* U.S. crude stocks increase
* Chinese factory activity shrinks
* Brent set for small monthly fall, WTI for monthly gain
(Updates prices, adds expiry of contract)
By Shadia Nasralla
LONDON, Oct 31 (Reuters) - Oil prices came under pressure on
Thursday from rising U.S. crude oil stocks and weak factory
activity in China, with few bullish factors on the horizon.
Brent crude futures were down 13 cents at $60.48 a
barrel by 1338 GMT, erasing earlier gains. They had dropped by
1.6% on Wednesday and the contract is set for a monthly decline
of about 0.5%.
U.S. West Texas Intermediate (WTI) crude futures were
down 48 cents at $54.58. On the month, however, they are set for
a rise of about 0.9%, its biggest monthly gain since June.
The front-month Brent contract for December delivery expires
on Thursday.

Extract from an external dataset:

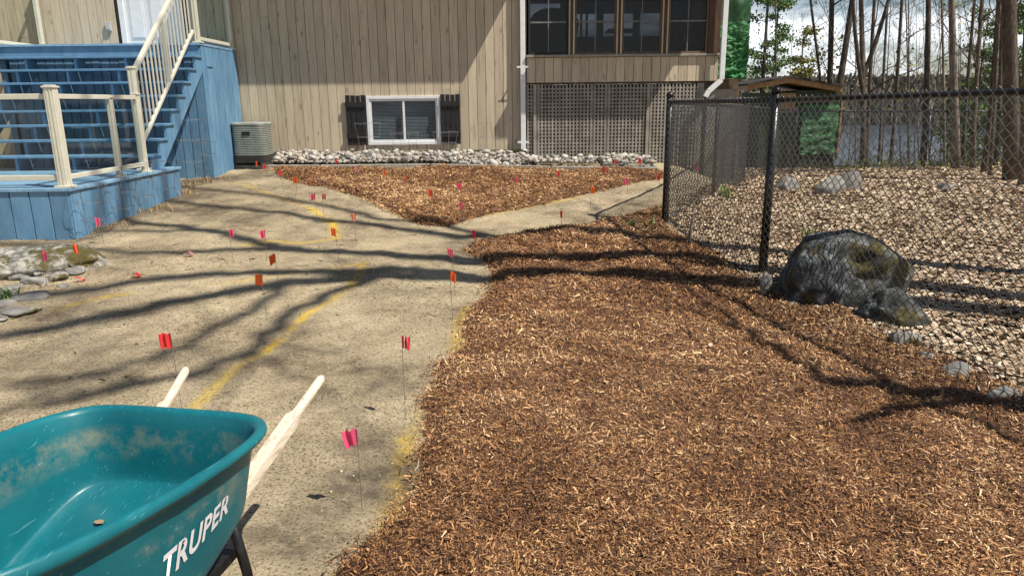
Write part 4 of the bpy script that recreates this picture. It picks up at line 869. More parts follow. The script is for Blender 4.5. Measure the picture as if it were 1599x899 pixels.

The one for January delivery was also down.
Factory activity in China shrank for a sixth straight month
in October while growth in the country's service sector activity
was its slowest since February 2016, official data showed on
Thursday.
A protracted trade war between China and the United States
has been weighing on the demand outlook for oil.
Leaders from the United States and China encountered a new
obstacle in their struggle to end the damaging trade conflict
when the summit at which they were supposed to meet was
cancelled because of violent protests in host nation
Chile.
U.S. President Donald Trump tweeted a new location would be
announced soon.
A Reuters survey showed on Thursday that oil prices are
likely to remain pressured this year and next. The poll of 51
economists and analysts forecast Brent crude would average
$64.16 a barrel in 2019 and $62.38 next year.
Releasing third-quarter results, Royal Dutch Shell
warned that uncertain economic conditions could slow its $25
billion share buyback programme, the world's largest, and had
led to a downward revision to its oil price outlook.
The U.S. Federal Reserve cut interest rates for a third time
this year on Wednesday, looking to bolster economic growth with
a move that could also boost demand for crude.
Yet gains are likely to be capped until inventories start to
show sustained declines.
U.S. crude inventories rose by 5.7 million
barrels in the week to Oct. 25, the U.S. Energy Information
Administration said on Wednesday, compared with analyst
expectations for an increase of 494,000 barrels.
"The U.S. stock report was anything but encouraging," PVM
analysts said in a note.
The American Petroleum Institute had previously reported a
decline of 708,000 barrels, raising hopes that official figures
would also show a fall.
Cushioning the bearish crude data, the EIA showed gasoline
and distillate inventories continued to draw.